Pria berkumis yang akrab disapa Haji Sagi oleh warga kampungnya itu menanamkan tekad untuk maju membagiakan orang tuanya sebelum berangkat ke perantauan.
“Saya ingin membahagiakan orang tua dan ingin melihat mereka bahagia dihari tuanya,” ungkap perantau yang sukses berdagang di emas di Pulau Jawa tersebut.
Restu Orang Tua
Semula, jalan untuk membahagiakan amaknya itu ia buktikan bergabung dengan TNI. Berharap sang ibu akan senang, namun sayangnya ibu sembilan anak, delapan putra satu putri ini tak ingin berpisah dengan anak bungsunya itu. Padahal Azwar Wahid sudah diterima sebagai tentara dalam pasukan elit Angkatan Laut (KKO).
Karena patuh pada amak(ibu)nya, Azwar Wahid batal berangkat ke Surabaya. Gagal jadi tentara, Azwar Wahid mencoba peruntungan sebagai PNS, dengan menjadi guru. Profesi itu hanya setahun ia jalani. Dia melihat kehidupan sebagai pegawai tak menjanjikan, serta merta Azwar banting stir dengan memasuki dunia usaha sebagai pedangang emas belajar kepada kakanya H. Samsuar.
Memiliki darah niaga yang lebih kental, dalam lima tahun saja Azwar mampu mengumpulkan modal dan melirik Jakarta sebagai tempat usaha, sebab sumbar dinilainya waktu itu tak menjanjikan.
Awal tahun 1971, ia bulatkan tekad merantau ke Jakarta. Bermodal tekad dan financial seadanya ia memulai Toko Mas dalam jumlah gram-graman saja. Lima tahun ia jalani berjualan emas dengan sabar dan cobaan berliku. Alhasil, tahap demi tahap dan tahun demi tahun berjalan, dalam masa 4 tahun berjualan emas, usaha Azwar Wahid berkembang dari awalnya 1 toko sudah menjadi 4 toko dengan tenaga kerja lebih dari sepuluh orang.
Peduli Kampung Halaman
Azwar Wahid yang sudah mulai dikenal oleh banyak orang mempekerjakan orang kampungnya terutama dari keluarga dekatnya yang berekonomi lemah.

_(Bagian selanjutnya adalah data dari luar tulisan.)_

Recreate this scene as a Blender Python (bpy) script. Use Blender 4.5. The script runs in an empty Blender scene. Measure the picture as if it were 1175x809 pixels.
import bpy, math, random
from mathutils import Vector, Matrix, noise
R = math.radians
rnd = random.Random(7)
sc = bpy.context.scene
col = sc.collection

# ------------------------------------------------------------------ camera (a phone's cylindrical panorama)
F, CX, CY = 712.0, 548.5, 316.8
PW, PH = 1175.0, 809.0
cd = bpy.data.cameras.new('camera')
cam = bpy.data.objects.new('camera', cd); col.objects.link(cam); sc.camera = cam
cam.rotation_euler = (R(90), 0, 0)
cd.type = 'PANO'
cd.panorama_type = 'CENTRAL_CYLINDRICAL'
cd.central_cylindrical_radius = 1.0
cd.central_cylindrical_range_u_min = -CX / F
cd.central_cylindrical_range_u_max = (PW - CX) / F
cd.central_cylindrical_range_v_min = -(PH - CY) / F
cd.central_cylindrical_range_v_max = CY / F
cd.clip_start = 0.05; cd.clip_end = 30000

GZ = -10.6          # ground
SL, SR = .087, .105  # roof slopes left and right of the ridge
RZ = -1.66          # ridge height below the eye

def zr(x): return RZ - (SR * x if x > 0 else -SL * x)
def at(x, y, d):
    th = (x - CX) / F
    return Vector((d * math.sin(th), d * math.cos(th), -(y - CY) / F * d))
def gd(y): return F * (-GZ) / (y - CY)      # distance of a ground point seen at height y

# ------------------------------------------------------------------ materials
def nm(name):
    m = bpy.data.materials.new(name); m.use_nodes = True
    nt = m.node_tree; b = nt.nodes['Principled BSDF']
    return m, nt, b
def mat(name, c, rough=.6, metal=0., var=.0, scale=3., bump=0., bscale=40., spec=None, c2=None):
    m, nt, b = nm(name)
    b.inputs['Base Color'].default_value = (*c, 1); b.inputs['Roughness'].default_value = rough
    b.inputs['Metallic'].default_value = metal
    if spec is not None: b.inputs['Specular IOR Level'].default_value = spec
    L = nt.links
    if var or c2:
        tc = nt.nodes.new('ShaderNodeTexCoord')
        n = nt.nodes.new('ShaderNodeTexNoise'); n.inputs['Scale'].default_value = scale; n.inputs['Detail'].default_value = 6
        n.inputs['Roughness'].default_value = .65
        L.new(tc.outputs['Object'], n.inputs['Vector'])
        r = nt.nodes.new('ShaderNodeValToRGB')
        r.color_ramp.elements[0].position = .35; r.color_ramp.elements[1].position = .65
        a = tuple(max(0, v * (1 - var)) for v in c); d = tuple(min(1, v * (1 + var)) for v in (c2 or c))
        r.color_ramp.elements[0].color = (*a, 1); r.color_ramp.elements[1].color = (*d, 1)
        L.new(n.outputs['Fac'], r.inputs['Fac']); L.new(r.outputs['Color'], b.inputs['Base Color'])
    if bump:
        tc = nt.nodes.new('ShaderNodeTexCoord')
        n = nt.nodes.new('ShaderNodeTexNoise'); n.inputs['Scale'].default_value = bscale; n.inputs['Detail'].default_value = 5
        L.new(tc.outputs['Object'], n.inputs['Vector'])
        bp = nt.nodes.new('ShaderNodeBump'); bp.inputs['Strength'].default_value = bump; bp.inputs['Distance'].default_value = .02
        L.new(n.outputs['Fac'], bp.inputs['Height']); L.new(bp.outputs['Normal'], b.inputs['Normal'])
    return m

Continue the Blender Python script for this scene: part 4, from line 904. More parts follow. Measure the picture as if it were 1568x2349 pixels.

Tanda-tanda kesuksesan sudah nampak dengan jelas, kesabaran, ketekunan dan kejujuran yang ia pegang selama ini membuahkan hasil. Bahkan Azwar Wahid, semakin dikenal dengan label Haji Sagi.
Suatu ketika sebuah majalah terbitan Jakarta menyebut Haji Sagi sebagai Raja emas dari Andalas (Sumatera).
Saat usianya sudah menginjak 27 tahun, Haji Sagi, memutuskan untuk mencari pendamping hidupnya. Adalah Kharlina Guskha, gadis cantik asal Padang Olo, Sungai Limau tampat tambatan hatinya. Tahun 1977 mereka melangsungkan pernikahan yang waktu itu terbilang mewah.
Dari pernikahannya, Haji dikaruniai sebelas orang buah hati tiga putera delapan puteri.
Meski sebagai pasangan penganten baru waktu itu, Azwar Wahid tak terlena. Tekad ingin maju justru semakin membara, didampingi pujaan hatinya yang sangat mendukung dan mengerti dirinya. Usahanya semakin berkembang pesat, tenaga kerja yang berada di bawah pengawasannya semakin banyak mencapai ratusan orang.
Sebagai guru, ayah dan mamak, Haji Sagi menekankan kepada anak buahnya untuk selalu sabar, tekun, kerja keras dan jujur.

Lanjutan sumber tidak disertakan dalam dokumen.